18. Press release: Issue a press release on the white paper with links to the white paper’s URL.  Remember the anchor text lessons above.  Links in press releases will help, though only so long as the releases remain online.  A lot of newswires pull them after a few weeks.

19. Twitter: Tweet your report. Multiple times.  Be conversational, not promotional. Hold a #conversation on the topic.  That way you can tweet the report multiple times without coming off as spamming.

20. Put a face on the study: Tie an executive bio to the white paper. It gives you another page to appear in the search results.  Google Profiles and LinkedIn are musts.

21. Employee blogs – These can be a great source of links.  Just don’t be an ogre, pressuring employees to do a post.
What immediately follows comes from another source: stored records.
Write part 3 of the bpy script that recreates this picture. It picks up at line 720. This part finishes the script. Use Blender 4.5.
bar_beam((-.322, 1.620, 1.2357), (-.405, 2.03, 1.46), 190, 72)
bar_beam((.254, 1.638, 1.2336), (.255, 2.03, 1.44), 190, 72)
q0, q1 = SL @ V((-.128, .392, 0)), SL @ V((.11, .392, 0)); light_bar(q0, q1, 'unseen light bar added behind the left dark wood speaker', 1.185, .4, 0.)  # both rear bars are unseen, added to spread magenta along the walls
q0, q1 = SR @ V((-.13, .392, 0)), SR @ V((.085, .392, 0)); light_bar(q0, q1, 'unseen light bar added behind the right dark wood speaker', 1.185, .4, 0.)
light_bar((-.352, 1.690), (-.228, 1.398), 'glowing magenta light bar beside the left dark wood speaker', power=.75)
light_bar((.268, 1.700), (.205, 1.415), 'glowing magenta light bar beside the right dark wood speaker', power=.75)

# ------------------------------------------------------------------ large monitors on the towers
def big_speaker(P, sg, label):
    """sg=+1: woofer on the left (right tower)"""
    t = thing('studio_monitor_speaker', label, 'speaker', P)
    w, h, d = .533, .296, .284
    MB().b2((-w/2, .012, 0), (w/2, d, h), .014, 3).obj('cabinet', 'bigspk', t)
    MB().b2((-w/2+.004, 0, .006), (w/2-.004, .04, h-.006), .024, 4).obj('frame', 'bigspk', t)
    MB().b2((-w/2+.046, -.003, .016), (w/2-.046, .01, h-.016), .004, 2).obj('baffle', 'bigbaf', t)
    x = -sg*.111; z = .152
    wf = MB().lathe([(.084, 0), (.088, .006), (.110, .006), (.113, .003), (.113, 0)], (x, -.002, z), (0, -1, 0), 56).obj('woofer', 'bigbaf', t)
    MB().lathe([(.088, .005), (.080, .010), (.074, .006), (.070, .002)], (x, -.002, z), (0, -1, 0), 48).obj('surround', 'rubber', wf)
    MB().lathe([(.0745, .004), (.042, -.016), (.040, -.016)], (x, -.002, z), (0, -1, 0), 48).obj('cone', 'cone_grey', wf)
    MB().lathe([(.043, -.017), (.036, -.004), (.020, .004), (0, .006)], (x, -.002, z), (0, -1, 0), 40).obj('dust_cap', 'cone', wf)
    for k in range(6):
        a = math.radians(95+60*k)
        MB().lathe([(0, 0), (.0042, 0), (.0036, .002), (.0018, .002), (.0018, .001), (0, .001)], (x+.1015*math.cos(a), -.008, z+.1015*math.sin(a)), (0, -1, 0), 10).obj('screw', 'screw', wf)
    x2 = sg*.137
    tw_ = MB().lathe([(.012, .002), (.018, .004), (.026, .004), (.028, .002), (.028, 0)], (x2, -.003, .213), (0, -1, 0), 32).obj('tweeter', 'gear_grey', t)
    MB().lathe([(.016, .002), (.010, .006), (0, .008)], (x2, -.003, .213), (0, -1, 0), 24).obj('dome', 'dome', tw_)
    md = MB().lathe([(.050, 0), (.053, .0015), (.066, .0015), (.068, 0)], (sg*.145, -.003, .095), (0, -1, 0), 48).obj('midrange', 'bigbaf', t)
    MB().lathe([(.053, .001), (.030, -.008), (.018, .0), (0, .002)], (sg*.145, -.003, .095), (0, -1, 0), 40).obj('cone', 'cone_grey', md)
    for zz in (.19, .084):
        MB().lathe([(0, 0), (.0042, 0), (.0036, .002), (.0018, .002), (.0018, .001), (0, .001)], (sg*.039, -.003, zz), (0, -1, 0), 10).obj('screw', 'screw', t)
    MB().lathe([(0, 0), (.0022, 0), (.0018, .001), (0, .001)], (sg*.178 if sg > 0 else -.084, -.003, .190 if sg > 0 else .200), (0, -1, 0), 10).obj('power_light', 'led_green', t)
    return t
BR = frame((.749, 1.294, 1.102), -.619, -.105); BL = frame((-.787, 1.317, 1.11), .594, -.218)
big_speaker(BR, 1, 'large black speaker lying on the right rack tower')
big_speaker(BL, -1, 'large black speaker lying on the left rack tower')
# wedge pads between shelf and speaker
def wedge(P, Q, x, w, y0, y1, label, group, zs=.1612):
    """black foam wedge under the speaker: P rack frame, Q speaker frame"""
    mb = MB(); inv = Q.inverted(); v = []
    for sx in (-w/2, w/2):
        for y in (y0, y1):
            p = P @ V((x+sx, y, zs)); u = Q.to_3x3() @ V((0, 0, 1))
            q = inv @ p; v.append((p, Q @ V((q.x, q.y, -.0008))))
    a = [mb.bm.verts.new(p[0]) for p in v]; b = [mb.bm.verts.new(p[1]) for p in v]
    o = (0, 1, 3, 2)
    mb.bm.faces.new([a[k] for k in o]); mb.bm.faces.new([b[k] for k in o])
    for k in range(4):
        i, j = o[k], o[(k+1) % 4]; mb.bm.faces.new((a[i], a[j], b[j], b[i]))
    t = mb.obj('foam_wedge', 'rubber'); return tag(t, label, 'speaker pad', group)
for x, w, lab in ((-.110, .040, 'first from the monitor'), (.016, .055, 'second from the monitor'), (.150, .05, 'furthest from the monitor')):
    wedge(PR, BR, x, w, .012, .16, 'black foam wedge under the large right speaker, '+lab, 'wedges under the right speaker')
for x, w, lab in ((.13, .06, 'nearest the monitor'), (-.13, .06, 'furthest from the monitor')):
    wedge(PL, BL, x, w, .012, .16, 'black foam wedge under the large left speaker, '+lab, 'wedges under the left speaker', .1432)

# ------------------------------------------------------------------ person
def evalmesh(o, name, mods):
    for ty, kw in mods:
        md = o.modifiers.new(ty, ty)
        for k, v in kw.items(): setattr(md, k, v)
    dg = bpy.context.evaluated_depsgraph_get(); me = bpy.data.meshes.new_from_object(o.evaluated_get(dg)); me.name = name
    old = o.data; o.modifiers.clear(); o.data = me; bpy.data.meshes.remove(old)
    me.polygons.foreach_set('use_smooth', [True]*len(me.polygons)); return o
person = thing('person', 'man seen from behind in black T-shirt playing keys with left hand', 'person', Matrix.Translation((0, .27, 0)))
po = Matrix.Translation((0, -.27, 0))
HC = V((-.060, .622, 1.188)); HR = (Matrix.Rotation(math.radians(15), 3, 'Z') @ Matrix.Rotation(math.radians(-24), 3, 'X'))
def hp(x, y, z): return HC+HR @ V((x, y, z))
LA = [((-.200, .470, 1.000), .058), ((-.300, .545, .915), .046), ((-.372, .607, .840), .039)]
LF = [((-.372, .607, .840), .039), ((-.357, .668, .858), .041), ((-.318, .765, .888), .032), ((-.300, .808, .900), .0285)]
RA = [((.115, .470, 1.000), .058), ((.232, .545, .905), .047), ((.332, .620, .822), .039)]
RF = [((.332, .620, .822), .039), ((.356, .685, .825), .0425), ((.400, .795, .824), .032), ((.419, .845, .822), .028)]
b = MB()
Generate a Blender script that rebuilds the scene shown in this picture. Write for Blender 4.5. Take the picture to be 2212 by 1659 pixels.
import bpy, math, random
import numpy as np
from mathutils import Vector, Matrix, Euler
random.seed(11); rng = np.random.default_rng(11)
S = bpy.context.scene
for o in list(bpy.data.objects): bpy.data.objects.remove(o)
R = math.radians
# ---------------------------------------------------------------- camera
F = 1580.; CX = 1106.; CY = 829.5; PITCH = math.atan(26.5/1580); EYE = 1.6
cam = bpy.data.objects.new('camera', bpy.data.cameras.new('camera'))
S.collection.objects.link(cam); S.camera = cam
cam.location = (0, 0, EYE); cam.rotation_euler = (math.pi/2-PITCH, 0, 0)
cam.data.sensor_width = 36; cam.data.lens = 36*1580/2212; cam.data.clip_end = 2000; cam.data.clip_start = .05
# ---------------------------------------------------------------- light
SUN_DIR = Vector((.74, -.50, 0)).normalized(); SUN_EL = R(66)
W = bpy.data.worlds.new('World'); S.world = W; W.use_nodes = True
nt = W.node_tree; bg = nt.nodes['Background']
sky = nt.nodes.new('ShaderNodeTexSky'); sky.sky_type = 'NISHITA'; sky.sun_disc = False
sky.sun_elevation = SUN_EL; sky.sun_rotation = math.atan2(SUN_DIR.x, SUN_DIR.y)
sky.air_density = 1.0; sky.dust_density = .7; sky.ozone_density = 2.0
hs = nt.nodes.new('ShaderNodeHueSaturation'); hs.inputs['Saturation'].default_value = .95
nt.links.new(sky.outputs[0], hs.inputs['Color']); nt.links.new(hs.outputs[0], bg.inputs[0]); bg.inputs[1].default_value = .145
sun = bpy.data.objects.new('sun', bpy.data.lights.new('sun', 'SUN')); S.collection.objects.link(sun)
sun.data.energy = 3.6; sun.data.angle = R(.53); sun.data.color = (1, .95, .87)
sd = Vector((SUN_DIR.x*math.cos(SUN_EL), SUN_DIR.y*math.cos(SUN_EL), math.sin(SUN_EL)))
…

22. Industry associations: often have newsletters or sections of their sites where you can contribute a piece.

23. Conferences: Try to unveil the white paper at a conference. The conference’s site will likely let you post a link, plus you’ll have people in the room tweeting, blogging and writing articles about the paper. Record the speech on YouTube and post pictures of the person making the speech to Flickr. Use your keywords in the video and photo titles and tags. Post links to the white paper in the comment boxes.  Content in comment boxes are almost never indexed (see “nofollow” for why) but if the titles and tags get crawled, they’ll come up in search results and people will open those gateways and find their way to your URL.

24. Use your community: Remember how your boss was looking for a reason why it’s good to have lots of fans on Facebook?  SEO is one reason why.  Distribute the white paper to your fan base, encourage them to share it, post it online and link back to the URL. That’ll build inlinks.

25. The final tool for your starter kit is…Search Engine Optimization for Dummies.  A great read, chock full of resources, and well worth the time and money. It also makes the HTML aspects easier to understand and deal with, even for non-techies.